* **Required task**
Copy all lines holding the word "Python" from the entries.

* **Data for the task**
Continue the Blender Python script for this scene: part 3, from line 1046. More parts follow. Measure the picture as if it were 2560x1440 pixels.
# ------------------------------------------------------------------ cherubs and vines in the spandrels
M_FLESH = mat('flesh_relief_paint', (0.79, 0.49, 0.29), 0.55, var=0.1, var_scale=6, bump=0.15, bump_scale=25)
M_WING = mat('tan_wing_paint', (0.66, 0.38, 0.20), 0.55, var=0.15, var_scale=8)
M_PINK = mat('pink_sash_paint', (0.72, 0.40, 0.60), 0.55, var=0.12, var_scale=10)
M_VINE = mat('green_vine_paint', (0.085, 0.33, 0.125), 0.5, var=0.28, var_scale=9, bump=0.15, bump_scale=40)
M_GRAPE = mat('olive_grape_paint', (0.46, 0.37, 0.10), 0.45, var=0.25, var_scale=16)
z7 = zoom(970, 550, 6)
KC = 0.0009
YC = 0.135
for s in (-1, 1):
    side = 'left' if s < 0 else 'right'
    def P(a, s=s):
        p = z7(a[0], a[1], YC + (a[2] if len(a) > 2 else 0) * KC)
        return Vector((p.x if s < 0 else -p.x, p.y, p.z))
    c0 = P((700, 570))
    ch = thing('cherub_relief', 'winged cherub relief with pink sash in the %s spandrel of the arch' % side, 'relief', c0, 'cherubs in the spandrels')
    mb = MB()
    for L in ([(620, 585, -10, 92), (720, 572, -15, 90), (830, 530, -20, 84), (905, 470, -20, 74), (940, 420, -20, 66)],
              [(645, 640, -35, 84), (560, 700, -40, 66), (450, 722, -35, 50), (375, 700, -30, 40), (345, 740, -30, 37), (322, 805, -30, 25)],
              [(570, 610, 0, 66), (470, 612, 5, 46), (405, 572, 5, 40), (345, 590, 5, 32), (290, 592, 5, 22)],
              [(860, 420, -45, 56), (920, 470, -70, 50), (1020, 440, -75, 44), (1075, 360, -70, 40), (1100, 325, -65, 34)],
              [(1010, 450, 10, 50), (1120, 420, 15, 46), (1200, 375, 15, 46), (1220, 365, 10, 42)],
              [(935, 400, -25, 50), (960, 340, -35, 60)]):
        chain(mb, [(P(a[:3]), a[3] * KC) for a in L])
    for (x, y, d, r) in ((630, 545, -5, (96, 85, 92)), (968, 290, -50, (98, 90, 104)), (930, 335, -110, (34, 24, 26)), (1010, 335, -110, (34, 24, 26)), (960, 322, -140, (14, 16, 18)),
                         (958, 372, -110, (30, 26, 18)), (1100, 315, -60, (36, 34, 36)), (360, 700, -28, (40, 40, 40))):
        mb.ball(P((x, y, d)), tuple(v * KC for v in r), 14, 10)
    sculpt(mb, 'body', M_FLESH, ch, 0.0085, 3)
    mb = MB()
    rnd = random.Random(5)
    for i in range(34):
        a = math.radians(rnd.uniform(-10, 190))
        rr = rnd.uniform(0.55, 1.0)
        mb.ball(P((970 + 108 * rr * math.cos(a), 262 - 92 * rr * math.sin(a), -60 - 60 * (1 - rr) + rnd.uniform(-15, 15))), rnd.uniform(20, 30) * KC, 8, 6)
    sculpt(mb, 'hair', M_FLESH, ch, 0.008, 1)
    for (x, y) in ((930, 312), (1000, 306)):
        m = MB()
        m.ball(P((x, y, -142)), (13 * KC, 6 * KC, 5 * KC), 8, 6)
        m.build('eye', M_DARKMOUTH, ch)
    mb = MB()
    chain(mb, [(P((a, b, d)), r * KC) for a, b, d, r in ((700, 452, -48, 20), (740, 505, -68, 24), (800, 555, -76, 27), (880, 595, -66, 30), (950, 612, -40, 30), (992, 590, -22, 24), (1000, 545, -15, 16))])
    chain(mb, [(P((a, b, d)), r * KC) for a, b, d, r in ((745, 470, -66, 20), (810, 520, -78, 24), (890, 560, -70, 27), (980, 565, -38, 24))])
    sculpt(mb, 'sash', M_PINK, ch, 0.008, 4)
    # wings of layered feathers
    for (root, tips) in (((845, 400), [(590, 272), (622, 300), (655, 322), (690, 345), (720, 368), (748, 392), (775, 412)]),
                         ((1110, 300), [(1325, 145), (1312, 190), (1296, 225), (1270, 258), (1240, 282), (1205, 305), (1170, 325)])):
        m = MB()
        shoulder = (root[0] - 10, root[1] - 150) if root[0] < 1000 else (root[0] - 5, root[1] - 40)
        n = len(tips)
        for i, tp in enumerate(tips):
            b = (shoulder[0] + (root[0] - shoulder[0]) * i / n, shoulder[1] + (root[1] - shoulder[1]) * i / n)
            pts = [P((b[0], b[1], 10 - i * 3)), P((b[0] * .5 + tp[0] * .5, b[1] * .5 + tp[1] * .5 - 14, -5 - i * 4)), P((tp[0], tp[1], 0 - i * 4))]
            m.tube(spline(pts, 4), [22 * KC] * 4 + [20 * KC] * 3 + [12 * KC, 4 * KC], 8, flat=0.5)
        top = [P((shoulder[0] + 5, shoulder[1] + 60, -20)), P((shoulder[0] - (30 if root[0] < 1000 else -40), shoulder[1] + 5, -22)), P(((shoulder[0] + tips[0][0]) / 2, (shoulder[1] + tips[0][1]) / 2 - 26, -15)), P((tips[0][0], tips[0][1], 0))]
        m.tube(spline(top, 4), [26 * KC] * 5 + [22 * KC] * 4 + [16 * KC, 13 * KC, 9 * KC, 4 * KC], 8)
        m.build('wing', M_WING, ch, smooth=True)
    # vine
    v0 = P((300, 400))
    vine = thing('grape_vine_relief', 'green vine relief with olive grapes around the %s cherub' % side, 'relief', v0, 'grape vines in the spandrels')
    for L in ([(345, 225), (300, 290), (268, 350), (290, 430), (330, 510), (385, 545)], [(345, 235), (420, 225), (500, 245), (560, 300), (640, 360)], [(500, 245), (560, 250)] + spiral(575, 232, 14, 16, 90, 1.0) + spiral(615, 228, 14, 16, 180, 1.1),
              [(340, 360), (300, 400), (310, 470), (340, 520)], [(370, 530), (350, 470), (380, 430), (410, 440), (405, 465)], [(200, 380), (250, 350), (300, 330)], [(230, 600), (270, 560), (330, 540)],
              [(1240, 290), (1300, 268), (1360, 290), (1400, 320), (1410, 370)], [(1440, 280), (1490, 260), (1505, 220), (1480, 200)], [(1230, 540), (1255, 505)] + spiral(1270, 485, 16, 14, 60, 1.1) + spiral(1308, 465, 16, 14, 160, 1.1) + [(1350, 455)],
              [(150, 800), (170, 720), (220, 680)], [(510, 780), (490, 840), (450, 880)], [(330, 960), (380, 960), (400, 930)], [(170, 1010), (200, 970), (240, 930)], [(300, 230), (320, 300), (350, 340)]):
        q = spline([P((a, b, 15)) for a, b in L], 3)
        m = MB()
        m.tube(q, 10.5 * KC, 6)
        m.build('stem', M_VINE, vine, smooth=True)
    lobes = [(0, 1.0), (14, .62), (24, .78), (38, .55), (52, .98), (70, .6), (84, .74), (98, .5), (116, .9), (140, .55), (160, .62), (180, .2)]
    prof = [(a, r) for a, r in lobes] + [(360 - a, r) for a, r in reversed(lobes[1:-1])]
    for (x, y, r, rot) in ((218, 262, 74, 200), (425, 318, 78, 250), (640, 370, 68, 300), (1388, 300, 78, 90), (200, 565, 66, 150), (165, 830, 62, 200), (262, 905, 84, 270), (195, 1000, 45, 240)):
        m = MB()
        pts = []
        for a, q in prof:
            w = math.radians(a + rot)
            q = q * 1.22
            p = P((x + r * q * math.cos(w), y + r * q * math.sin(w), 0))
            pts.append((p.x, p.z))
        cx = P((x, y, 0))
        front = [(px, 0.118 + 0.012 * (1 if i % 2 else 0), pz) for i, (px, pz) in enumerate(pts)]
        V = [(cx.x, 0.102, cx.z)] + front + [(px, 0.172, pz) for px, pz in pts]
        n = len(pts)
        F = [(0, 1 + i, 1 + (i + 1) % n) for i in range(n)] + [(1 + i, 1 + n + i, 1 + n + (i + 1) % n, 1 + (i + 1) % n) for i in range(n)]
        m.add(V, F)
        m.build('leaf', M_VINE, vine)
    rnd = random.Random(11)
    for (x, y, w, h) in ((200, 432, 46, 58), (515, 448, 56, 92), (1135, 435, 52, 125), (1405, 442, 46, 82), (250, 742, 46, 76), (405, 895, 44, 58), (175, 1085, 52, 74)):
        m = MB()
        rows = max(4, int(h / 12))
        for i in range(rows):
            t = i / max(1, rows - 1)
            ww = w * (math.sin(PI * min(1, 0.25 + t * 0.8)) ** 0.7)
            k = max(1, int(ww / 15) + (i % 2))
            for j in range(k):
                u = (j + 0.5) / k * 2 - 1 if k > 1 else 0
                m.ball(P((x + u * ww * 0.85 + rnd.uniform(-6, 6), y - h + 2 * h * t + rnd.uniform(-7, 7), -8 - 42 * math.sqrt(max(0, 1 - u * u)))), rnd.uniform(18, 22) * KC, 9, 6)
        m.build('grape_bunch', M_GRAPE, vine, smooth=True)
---
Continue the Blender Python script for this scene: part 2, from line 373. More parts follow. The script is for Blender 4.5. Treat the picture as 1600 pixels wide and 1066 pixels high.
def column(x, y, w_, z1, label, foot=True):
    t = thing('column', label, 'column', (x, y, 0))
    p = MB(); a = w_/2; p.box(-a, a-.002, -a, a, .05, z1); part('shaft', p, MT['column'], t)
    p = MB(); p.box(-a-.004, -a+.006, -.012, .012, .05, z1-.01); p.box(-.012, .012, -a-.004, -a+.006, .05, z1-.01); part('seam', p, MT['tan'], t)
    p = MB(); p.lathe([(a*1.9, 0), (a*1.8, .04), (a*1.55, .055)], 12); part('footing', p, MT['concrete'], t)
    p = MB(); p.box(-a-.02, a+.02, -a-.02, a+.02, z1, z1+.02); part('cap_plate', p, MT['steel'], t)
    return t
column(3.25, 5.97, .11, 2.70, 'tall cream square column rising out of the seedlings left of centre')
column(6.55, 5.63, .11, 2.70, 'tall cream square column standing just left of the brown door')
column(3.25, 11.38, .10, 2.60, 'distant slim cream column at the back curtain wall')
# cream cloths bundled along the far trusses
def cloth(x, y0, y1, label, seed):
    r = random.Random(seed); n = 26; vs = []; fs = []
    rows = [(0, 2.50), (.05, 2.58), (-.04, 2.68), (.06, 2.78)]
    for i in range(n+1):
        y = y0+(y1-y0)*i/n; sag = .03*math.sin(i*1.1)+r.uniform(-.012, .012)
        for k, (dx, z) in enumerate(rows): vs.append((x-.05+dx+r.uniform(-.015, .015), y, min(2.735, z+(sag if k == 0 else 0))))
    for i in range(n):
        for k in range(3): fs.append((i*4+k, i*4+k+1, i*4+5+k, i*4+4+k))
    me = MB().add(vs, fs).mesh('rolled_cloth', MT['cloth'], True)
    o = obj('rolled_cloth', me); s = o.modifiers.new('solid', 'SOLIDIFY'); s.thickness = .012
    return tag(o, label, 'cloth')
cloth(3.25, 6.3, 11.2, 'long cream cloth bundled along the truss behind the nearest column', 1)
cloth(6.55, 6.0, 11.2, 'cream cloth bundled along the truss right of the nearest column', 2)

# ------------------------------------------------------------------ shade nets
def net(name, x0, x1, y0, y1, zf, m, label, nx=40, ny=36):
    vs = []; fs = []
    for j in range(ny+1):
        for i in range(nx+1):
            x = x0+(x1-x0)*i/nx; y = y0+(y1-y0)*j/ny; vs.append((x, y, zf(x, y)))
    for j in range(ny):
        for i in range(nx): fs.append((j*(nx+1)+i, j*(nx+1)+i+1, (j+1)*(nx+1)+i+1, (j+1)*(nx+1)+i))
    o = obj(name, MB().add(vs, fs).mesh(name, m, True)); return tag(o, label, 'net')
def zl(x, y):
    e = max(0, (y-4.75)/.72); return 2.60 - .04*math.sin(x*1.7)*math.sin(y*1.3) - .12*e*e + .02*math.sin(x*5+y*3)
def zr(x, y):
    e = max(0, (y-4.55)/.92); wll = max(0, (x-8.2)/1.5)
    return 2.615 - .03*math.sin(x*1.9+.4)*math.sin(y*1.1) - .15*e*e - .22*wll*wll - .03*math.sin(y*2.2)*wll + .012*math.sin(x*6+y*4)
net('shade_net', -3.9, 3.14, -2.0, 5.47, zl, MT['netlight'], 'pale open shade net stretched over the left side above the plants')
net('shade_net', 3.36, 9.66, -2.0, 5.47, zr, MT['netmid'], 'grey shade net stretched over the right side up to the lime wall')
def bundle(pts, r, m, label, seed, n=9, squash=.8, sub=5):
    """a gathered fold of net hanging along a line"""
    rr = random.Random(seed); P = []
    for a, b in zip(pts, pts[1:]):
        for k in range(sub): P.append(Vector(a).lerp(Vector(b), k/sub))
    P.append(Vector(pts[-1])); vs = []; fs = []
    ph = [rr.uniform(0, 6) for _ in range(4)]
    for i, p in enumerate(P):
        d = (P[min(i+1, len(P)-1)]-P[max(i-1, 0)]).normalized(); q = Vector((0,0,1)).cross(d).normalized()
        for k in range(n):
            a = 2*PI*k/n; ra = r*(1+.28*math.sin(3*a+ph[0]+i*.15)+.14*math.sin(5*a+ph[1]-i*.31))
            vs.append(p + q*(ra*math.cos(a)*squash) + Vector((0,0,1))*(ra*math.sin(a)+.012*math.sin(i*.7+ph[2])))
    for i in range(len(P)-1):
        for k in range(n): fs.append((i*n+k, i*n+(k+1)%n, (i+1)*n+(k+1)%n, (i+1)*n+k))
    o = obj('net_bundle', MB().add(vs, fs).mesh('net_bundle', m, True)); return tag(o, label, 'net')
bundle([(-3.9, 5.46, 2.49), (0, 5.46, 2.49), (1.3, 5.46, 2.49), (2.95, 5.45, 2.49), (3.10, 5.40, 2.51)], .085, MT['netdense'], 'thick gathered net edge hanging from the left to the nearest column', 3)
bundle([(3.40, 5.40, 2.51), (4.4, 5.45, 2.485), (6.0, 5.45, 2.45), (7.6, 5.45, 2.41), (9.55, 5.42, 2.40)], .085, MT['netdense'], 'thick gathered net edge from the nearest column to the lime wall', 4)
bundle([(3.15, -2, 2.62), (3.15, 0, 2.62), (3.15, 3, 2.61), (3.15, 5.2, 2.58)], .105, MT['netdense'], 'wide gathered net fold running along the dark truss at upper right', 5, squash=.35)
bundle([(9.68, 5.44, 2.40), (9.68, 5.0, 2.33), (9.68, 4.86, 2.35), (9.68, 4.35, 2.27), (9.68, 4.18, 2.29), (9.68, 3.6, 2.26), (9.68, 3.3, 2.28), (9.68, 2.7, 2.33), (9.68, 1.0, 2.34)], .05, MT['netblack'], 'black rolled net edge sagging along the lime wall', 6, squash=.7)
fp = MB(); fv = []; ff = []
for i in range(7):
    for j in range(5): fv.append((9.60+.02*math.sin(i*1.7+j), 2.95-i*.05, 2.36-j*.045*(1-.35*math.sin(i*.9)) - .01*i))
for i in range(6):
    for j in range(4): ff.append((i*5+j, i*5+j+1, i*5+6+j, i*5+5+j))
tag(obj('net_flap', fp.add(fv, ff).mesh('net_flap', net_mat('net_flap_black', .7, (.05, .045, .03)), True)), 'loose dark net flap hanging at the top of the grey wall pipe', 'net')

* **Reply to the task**
Continue the Blender Python script for this scene: part 3, from line 1046. More parts follow. Measure the picture as if it were 2560x1440 pixels.
Continue the Blender Python script for this scene: part 2, from line 373. More parts follow. The script is for Blender 4.5. Treat the picture as 1600 pixels wide and 1066 pixels high.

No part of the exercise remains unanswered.